Dubai needs more experts to become centre of Islamic finance

images-1Dubai welcomes the cream of the Islamic finance industry to the emirate next week for a conference designed to kick-start efforts to make it the centre of the world’s $8 trillion Islamic economy.

But a regional consultant has warned that education providers in the UAE need to produce more graduates in Islamic finance if the country is to fulfill the ambition of UAE Vice-President and Prime Minister and Ruler of Dubai HH Sheikh Mohammed bin Rashid Al Maktoum to attract a larger share of such business in the next three years.

Tahseen Consulting, a specialised advisor on strategic and organisational issues in the Arab world, is forecasting that $87 million to $124 million could potentially enter the UAE Islamic banking system by 2015, creating 7,800 new jobs at Islamic banks. By the same year, the firm says, the number of people employed in the Islamic financial services sector in the UAE will double from about 10,000 currently to 20,000.

The firm’s research was yesterday released in the run-up to the Global Islamic Economy Summit, a two-day event that opens in Dubai on Monday and is being organised by Dubai Chamber and Thomson Reuters.

And Dr Sayd Farook, global head of Islamic capital markets for Thomson Reuters, told 7DAYS yesterday: “The criticism we always get is that most of Islamic finance right now is being managed by conventional bankers. They have no appreciation and nor do they care about the ethos of their business.”

His comments followed a roundtable organised by Dubai International Academic City. A survey by Thomson Reuters found that 50 per cent of Islamic banks polled said they find it hard to hire graduates for entry-level positions.

Farook said the current calibre of graduates is still not up to standard.

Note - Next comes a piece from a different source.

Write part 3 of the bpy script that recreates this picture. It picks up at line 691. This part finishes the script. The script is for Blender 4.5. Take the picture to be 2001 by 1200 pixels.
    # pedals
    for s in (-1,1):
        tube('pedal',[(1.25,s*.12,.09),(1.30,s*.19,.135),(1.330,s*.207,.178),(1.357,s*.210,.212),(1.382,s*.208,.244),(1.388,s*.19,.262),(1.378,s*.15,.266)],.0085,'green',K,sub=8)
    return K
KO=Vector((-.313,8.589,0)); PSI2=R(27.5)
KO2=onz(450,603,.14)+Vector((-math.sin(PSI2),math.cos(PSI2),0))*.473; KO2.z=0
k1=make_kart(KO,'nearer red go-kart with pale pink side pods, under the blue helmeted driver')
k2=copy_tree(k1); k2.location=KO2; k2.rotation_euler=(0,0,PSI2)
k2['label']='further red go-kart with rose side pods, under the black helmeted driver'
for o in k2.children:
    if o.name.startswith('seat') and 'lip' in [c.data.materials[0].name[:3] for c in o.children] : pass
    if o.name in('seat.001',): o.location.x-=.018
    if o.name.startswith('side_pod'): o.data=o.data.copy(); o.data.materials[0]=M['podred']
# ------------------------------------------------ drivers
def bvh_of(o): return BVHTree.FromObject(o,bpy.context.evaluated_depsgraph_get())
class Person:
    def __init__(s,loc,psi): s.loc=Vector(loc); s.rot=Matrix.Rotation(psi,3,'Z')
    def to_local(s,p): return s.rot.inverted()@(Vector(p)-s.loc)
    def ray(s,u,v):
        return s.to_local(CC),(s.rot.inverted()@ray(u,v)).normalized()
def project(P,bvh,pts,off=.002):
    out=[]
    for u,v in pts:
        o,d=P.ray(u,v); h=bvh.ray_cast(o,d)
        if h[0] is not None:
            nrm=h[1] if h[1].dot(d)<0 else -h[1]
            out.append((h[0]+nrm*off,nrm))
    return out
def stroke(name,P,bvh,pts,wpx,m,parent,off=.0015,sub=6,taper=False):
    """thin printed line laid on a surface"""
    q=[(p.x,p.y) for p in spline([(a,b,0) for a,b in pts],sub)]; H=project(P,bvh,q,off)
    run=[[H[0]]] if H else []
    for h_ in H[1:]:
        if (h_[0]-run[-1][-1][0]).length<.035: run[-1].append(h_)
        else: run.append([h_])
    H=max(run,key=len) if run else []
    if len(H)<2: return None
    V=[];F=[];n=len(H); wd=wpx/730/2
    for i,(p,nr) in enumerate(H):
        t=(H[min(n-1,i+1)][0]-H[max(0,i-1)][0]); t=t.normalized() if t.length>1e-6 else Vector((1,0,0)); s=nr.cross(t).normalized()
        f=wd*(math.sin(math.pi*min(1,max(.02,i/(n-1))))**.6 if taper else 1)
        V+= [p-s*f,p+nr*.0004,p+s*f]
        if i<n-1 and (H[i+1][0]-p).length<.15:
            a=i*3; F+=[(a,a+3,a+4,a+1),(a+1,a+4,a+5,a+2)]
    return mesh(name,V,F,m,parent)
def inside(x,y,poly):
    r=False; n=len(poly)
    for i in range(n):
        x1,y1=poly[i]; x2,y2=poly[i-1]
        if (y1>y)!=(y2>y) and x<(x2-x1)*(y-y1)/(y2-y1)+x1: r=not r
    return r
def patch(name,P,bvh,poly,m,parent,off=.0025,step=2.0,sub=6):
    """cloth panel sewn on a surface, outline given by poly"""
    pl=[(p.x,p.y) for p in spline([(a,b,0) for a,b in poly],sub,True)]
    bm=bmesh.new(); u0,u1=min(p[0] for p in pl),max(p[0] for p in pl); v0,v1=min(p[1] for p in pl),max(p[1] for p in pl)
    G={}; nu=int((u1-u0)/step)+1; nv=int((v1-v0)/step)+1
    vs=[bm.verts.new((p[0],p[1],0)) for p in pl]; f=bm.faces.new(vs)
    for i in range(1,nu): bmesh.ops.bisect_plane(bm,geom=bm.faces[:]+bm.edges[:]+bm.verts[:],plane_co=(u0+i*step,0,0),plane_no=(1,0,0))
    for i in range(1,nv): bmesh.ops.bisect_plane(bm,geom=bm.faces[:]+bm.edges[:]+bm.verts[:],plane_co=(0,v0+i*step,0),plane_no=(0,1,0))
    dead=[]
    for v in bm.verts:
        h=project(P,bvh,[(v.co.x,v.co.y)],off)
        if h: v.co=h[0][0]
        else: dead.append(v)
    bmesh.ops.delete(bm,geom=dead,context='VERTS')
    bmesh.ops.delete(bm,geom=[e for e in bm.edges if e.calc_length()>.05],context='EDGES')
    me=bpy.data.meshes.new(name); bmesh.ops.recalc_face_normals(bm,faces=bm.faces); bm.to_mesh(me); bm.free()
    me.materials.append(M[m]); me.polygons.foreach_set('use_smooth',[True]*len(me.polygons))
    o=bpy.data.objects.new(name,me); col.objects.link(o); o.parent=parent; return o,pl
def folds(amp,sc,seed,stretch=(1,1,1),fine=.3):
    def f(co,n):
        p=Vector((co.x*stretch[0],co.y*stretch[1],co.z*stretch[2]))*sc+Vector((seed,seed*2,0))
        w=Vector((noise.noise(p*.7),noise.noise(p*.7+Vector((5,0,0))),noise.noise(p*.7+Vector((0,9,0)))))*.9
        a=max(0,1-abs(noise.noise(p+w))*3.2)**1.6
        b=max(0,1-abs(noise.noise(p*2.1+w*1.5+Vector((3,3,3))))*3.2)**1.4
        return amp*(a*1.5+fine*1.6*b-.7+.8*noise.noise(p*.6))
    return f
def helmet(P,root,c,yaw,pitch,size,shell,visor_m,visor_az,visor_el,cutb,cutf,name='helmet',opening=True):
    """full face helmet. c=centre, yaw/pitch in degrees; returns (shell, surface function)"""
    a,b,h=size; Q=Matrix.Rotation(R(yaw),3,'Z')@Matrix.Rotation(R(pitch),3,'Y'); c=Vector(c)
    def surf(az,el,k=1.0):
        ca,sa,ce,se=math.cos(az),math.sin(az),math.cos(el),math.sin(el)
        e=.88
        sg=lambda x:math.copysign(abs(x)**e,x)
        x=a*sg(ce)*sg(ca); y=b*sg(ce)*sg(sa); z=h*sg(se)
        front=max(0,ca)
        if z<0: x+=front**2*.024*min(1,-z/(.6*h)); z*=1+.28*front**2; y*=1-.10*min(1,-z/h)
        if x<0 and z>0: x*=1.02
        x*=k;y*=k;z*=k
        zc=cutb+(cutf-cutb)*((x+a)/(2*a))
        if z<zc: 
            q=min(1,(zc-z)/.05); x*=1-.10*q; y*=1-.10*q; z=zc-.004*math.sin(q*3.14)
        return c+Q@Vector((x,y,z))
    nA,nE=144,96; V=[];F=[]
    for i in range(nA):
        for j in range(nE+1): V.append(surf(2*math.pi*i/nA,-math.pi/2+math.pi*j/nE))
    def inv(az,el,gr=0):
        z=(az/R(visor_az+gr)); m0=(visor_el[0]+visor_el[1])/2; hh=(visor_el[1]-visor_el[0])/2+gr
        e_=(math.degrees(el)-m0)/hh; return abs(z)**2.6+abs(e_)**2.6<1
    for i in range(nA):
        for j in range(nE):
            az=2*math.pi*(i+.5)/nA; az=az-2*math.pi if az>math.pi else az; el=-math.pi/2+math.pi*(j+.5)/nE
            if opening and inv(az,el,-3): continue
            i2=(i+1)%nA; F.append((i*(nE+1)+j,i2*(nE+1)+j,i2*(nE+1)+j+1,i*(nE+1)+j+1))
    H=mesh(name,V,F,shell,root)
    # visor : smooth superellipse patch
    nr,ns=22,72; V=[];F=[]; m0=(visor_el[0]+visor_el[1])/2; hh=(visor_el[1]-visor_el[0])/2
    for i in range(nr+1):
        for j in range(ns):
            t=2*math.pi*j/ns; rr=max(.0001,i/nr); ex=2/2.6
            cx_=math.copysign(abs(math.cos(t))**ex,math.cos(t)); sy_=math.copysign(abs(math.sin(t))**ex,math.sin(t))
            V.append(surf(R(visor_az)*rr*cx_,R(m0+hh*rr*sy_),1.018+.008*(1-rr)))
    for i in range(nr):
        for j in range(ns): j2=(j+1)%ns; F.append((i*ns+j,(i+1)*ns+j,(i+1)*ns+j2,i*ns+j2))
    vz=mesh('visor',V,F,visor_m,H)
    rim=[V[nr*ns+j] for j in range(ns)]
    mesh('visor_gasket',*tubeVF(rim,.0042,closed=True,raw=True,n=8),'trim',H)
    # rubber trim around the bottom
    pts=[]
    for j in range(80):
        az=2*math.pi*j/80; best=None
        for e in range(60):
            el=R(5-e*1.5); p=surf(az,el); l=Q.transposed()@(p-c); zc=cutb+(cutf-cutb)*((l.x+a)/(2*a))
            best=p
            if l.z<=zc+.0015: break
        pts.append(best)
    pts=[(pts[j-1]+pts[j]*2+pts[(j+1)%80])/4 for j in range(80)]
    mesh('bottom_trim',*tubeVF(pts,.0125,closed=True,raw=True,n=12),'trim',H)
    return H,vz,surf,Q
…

“I’ve had an opportunity to hire about 30 Islamic finance professionals over the past three years from across the world. What was lacking in most of these people is that while a lot of these people did have diplomas and qualifications in Islamic finance, I realised that I had more success in hiring non-Islamic finance graduated people,” he explained.

But Sameer Hasan, business director at Ethica Institute of Islamic Finance, called on “banks in the UAE” to “embrace graduates who specialised in Islamic finance over the conventional banker who does not know and does not appreciate the ethos of the Islamic finance industry”.

He also noted that most of the people who are currently studying Islamic finance education at Ethica are actually non-Muslims. The Global Islamic Economy Summit is being held at the Madinat Jumeirah in Dubai.